▶ **EXERCISE GOAL**: Retype each line of the material exactly, please, skipping any picture in it.

**********

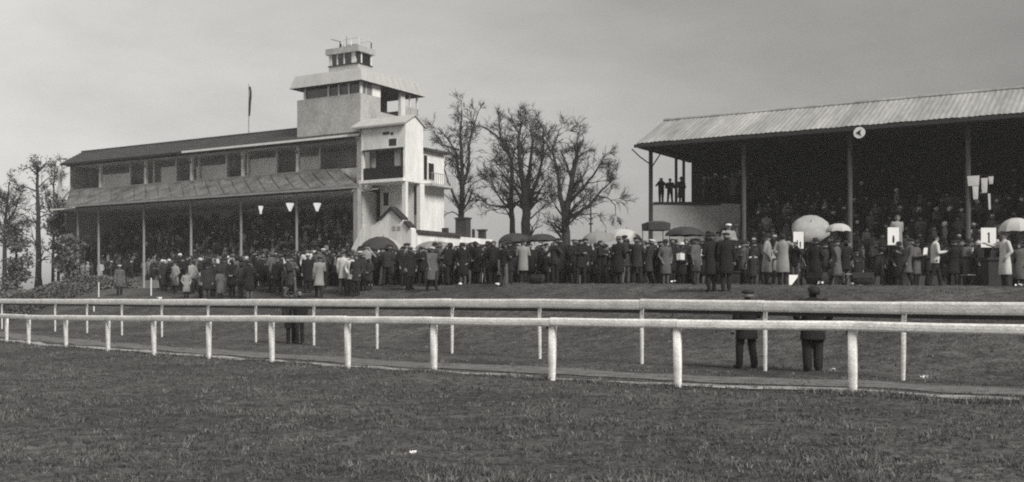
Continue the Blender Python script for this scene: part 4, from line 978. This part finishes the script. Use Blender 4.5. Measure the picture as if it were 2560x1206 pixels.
# ------------------------------------------------------------------ umbrellas
def umbrella(label, px, d, py_top, wpx, m, tilt=(0, 0), stripes=None, pole_to_ground=True, rise=.36, seed=0, m2=None):
    rng = random.Random(seed + px); x, y = at(px, d); zt = zat(py_top, d); rad = wpx / F * d / 2
    g = gz(x, y); root = thing('umbrella', label, 'umbrella', (x, y, g), group='umbrellas over the crowd')
    h = zt - g; mb = MB(); mb2 = MB(); n = 8; rows = 5; ri = rad * rise * 1.6
    T = Matrix.Rotation(tilt[0], 3, 'X') @ Matrix.Rotation(tilt[1], 3, 'Y'); top = Vector((0, 0, h))
    a0 = rng.uniform(0, .7)
    for j in range(n):
        vv = []
        for i in range(rows + 1):
            u = i / rows
            for q in (0, .5, 1):
                a = a0 + 2 * PI * (j + q) / n; sc_ = .945 if q == .5 else 1.0
                rr = rad * math.sin(u * PI / 2 * .98) * (sc_ if u > .2 else 1); z = -ri * (1 - math.cos(u * PI / 2 * .98)) + (.03 * u if q == .5 else 0)
                vv.append(top + T @ Vector((rr * math.cos(a), rr * math.sin(a), z)))
        fs = [(i*3 + q, i*3 + q + 1, i*3 + q + 4, i*3 + q + 3) for i in range(rows) for q in (0, 1)]
        (mb2 if (stripes and j in stripes) else mb).add(vv, fs)
    mb.obj('canopy', m, root, smooth=True)
    if mb2.v: mb2.obj('pale_gore', m2 or M_CANVAS_P, root, smooth=True)['label'] = 'pale panel of the umbrella'
    MB().tube([top + T @ Vector((0, 0, .10)), top + T @ Vector((0, 0, -.95))] + ([Vector((0, 0, 0))] if pole_to_ground else [top + T @ Vector((0, 0, -1.1))]), [.012, .016, .016], 6).obj('pole', M_IRON, root)
    rb = MB()
    for j in range(n):
        a = a0 + 2 * PI * j / n; rb.tube([top + T @ Vector((.02 * math.cos(a), .02 * math.sin(a), -.45)), top + T @ Vector((rad * .6 * math.cos(a), rad * .6 * math.sin(a), -ri * .33))], [.006, .006], 4)
    rb.obj('ribs', M_IRON, root)
    return root
umbrella('large dark umbrella with a pale stripe before the white lodge porch', 958, 56, 592, 118, M_CANVAS_D, stripes=(7,), rise=.5, tilt=(.1, .1))
umbrella('broad grey umbrella low in the crowd right of the striped one', 1088, 55, 603, 112, M_CANVAS_M, rise=.3)
umbrella('dark umbrella below the trunk of the leaning bare tree', 1288, 50, 583, 88, M_CANVAS_D, rise=.36)
umbrella('dark grey umbrella below the thick trunked bare tree', 1355, 49, 585, 80, M_CANVAS_D, rise=.3)
umbrella('grey umbrella below the thin pole, beside a paler one', 1492, 50, 579, 84, M_CANVAS_M, rise=.42, tilt=(.15, -.1))
umbrella('wide pale umbrella left of the covered stand', 1566, 51, 573, 92, M_CANVAS_P, rise=.40, tilt=(.1, .15))
umbrella('dark umbrella in front of the white screen of the covered stand', 1712, 48, 567, 100, M_CANVAS_D, rise=.30)
umbrella('big pale umbrella tipped towards the course in the betting ring', 2028, 41, 555, 98, mat('dull cream umbrella cloth', .36, .8, .2, 2, fine=.15), tilt=(.78, -.15), rise=.36, pole_to_ground=True)
umbrella('small pale umbrella right of the big tipped one', 2096, 40, 559, 66, M_CANVAS_P, rise=.42)
umbrella('cream umbrella at the right edge over a white board', 2540, 38, 545, 84, M_CANVAS_P, rise=.55)
# a square canopy of a betting pitch
x, y = at(1640, 50); g = gz(x, y)
t = thing('canopy_frame', 'square dark canopy on four legs at the end of the covered stand', 'canopy', (x, y, g), .2)
zt = zat(554, 50) - g
MB().loft([(0, 0, zt - .42, .56, .5), (0, 0, zt - .1, .58, .52), (0, 0, zt, .3, .3)], 16, p=8).obj('cover', M_CANVAS_D, t)
for sx in (-.5, .5):
    for sy in (-.45, .45): MB().tube([(sx, sy, 0), (sx, sy, zt - .4)], [.02, .02], 6).obj('leg', M_IRON, t)

# bookmakers' boards
def board_on_stand(label, px, d, y0, y1, wpx, marks):
    x, y = at(px, d); g = gz(x, y); k = d / F; w_ = wpx * k; zt, zb = zat(y0, d) - g, zat(y1, d) - g
    t = thing('betting_board', label, 'board', (x, y, g), random.uniform(-.15, .15), group='white boards of the bookmakers')
    bx('board', M_PAPER, t, -w_/2, w_/2, -.02, .02, zb, zt)
    for sx in (-1, 1): MB().tube([(sx * w_ * .35, .05, 0), (sx * w_ * .35, .03, zt - .05)], [.025, .02], 6).obj('leg', M_IRON, t)
    m_ = MB()
    for poly in marks: m_.prism([(u * w_, -.022, zb + v * (zt - zb)) for u, v in poly], (0, -.004, 0))
    m_.obj('marking', M_IRON, t)
def bar(x0, x1, y0, y1): return [(x0, y0), (x1, y0), (x1, y1), (x0, y1)]
board_on_stand('white board with two short dark strokes beside the big tipped umbrella', 1996, 39.5, 580, 622, 25, [bar(-.16, -.06, .06, .5), bar(.12, .24, .06, .42)])
board_on_stand('white board bearing one dark narrow upright mark', 2233, 39.5, 569, 613, 28, [[(-.07, .12), (.08, .12), (.11, .35), (.05, .56), (-.06, .52), (-.10, .3)]])
board_on_stand('white board with a forked dark figure one, nearest the right edge', 2471, 37.5, 570, 619, 36, [bar(-.03, .07, .32, .76), [(-.12, .66), (-.03, .76), (-.03, .68)], [(-.10, .08), (-.03, .08), (.05, .34), (-.03, .34)], [(.10, .06), (.16, .08), (.07, .34), (.0, .34)]])
x, y = at(2490, 36.2); g = gz(x, y)
t = thing('betting_stand', 'dark bookmaker stand with flat top in front of the right edge board', 'stand', (x, y, g), .1)
MB().box(-.45, .45, -.3, .3, .95, 1.05).obj('top', M_DARK, t); MB().box(-.4, .4, -.25, .25, .1, .949).obj('body', M_DARK, t)
for sx in (-.38, .38):
    for sy in (-.23, .23): MB().box(sx - .03, sx + .03, sy - .03, sy + .03, 0, .099).obj('leg', M_DARK, t)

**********

▶ **THE RESULT**:
Continue the Blender Python script for this scene: part 4, from line 978. This part finishes the script. Use Blender 4.5. Measure the picture as if it were 2560x1206 pixels.
# ------------------------------------------------------------------ umbrellas
def umbrella(label, px, d, py_top, wpx, m, tilt=(0, 0), stripes=None, pole_to_ground=True, rise=.36, seed=0, m2=None):
    rng = random.Random(seed + px); x, y = at(px, d); zt = zat(py_top, d); rad = wpx / F * d / 2
    g = gz(x, y); root = thing('umbrella', label, 'umbrella', (x, y, g), group='umbrellas over the crowd')
    h = zt - g; mb = MB(); mb2 = MB(); n = 8; rows = 5; ri = rad * rise * 1.6
    T = Matrix.Rotation(tilt[0], 3, 'X') @ Matrix.Rotation(tilt[1], 3, 'Y'); top = Vector((0, 0, h))
    a0 = rng.uniform(0, .7)
    for j in range(n):
        vv = []
        for i in range(rows + 1):
            u = i / rows
            for q in (0, .5, 1):
                a = a0 + 2 * PI * (j + q) / n; sc_ = .945 if q == .5 else 1.0
                rr = rad * math.sin(u * PI / 2 * .98) * (sc_ if u > .2 else 1); z = -ri * (1 - math.cos(u * PI / 2 * .98)) + (.03 * u if q == .5 else 0)
                vv.append(top + T @ Vector((rr * math.cos(a), rr * math.sin(a), z)))
        fs = [(i*3 + q, i*3 + q + 1, i*3 + q + 4, i*3 + q + 3) for i in range(rows) for q in (0, 1)]
        (mb2 if (stripes and j in stripes) else mb).add(vv, fs)
    mb.obj('canopy', m, root, smooth=True)
    if mb2.v: mb2.obj('pale_gore', m2 or M_CANVAS_P, root, smooth=True)['label'] = 'pale panel of the umbrella'
    MB().tube([top + T @ Vector((0, 0, .10)), top + T @ Vector((0, 0, -.95))] + ([Vector((0, 0, 0))] if pole_to_ground else [top + T @ Vector((0, 0, -1.1))]), [.012, .016, .016], 6).obj('pole', M_IRON, root)
    rb = MB()
    for j in range(n):
        a = a0 + 2 * PI * j / n; rb.tube([top + T @ Vector((.02 * math.cos(a), .02 * math.sin(a), -.45)), top + T @ Vector((rad * .6 * math.cos(a), rad * .6 * math.sin(a), -ri * .33))], [.006, .006], 4)
    rb.obj('ribs', M_IRON, root)
    return root
umbrella('large dark umbrella with a pale stripe before the white lodge porch', 958, 56, 592, 118, M_CANVAS_D, stripes=(7,), rise=.5, tilt=(.1, .1))
umbrella('broad grey umbrella low in the crowd right of the striped one', 1088, 55, 603, 112, M_CANVAS_M, rise=.3)
umbrella('dark umbrella below the trunk of the leaning bare tree', 1288, 50, 583, 88, M_CANVAS_D, rise=.36)
umbrella('dark grey umbrella below the thick trunked bare tree', 1355, 49, 585, 80, M_CANVAS_D, rise=.3)
umbrella('grey umbrella below the thin pole, beside a paler one', 1492, 50, 579, 84, M_CANVAS_M, rise=.42, tilt=(.15, -.1))
umbrella('wide pale umbrella left of the covered stand', 1566, 51, 573, 92, M_CANVAS_P, rise=.40, tilt=(.1, .15))
umbrella('dark umbrella in front of the white screen of the covered stand', 1712, 48, 567, 100, M_CANVAS_D, rise=.30)
umbrella('big pale umbrella tipped towards the course in the betting ring', 2028, 41, 555, 98, mat('dull cream umbrella cloth', .36, .8, .2, 2, fine=.15), tilt=(.78, -.15), rise=.36, pole_to_ground=True)
umbrella('small pale umbrella right of the big tipped one', 2096, 40, 559, 66, M_CANVAS_P, rise=.42)
umbrella('cream umbrella at the right edge over a white board', 2540, 38, 545, 84, M_CANVAS_P, rise=.55)
# a square canopy of a betting pitch
x, y = at(1640, 50); g = gz(x, y)
t = thing('canopy_frame', 'square dark canopy on four legs at the end of the covered stand', 'canopy', (x, y, g), .2)
zt = zat(554, 50) - g
MB().loft([(0, 0, zt - .42, .56, .5), (0, 0, zt - .1, .58, .52), (0, 0, zt, .3, .3)], 16, p=8).obj('cover', M_CANVAS_D, t)
for sx in (-.5, .5):
    for sy in (-.45, .45): MB().tube([(sx, sy, 0), (sx, sy, zt - .4)], [.02, .02], 6).obj('leg', M_IRON, t)

# bookmakers' boards
def board_on_stand(label, px, d, y0, y1, wpx, marks):
    x, y = at(px, d); g = gz(x, y); k = d / F; w_ = wpx * k; zt, zb = zat(y0, d) - g, zat(y1, d) - g
    t = thing('betting_board', label, 'board', (x, y, g), random.uniform(-.15, .15), group='white boards of the bookmakers')
    bx('board', M_PAPER, t, -w_/2, w_/2, -.02, .02, zb, zt)
    for sx in (-1, 1): MB().tube([(sx * w_ * .35, .05, 0), (sx * w_ * .35, .03, zt - .05)], [.025, .02], 6).obj('leg', M_IRON, t)
    m_ = MB()
    for poly in marks: m_.prism([(u * w_, -.022, zb + v * (zt - zb)) for u, v in poly], (0, -.004, 0))
    m_.obj('marking', M_IRON, t)
def bar(x0, x1, y0, y1): return [(x0, y0), (x1, y0), (x1, y1), (x0, y1)]
board_on_stand('white board with two short dark strokes beside the big tipped umbrella', 1996, 39.5, 580, 622, 25, [bar(-.16, -.06, .06, .5), bar(.12, .24, .06, .42)])
board_on_stand('white board bearing one dark narrow upright mark', 2233, 39.5, 569, 613, 28, [[(-.07, .12), (.08, .12), (.11, .35), (.05, .56), (-.06, .52), (-.10, .3)]])
board_on_stand('white board with a forked dark figure one, nearest the right edge', 2471, 37.5, 570, 619, 36, [bar(-.03, .07, .32, .76), [(-.12, .66), (-.03, .76), (-.03, .68)], [(-.10, .08), (-.03, .08), (.05, .34), (-.03, .34)], [(.10, .06), (.16, .08), (.07, .34), (.0, .34)]])
x, y = at(2490, 36.2); g = gz(x, y)
t = thing('betting_stand', 'dark bookmaker stand with flat top in front of the right edge board', 'stand', (x, y, g), .1)
MB().box(-.45, .45, -.3, .3, .95, 1.05).obj('top', M_DARK, t); MB().box(-.4, .4, -.25, .25, .1, .949).obj('body', M_DARK, t)
for sx in (-.38, .38):
    for sy in (-.23, .23): MB().box(sx - .03, sx + .03, sy - .03, sy + .03, 0, .099).obj('leg', M_DARK, t)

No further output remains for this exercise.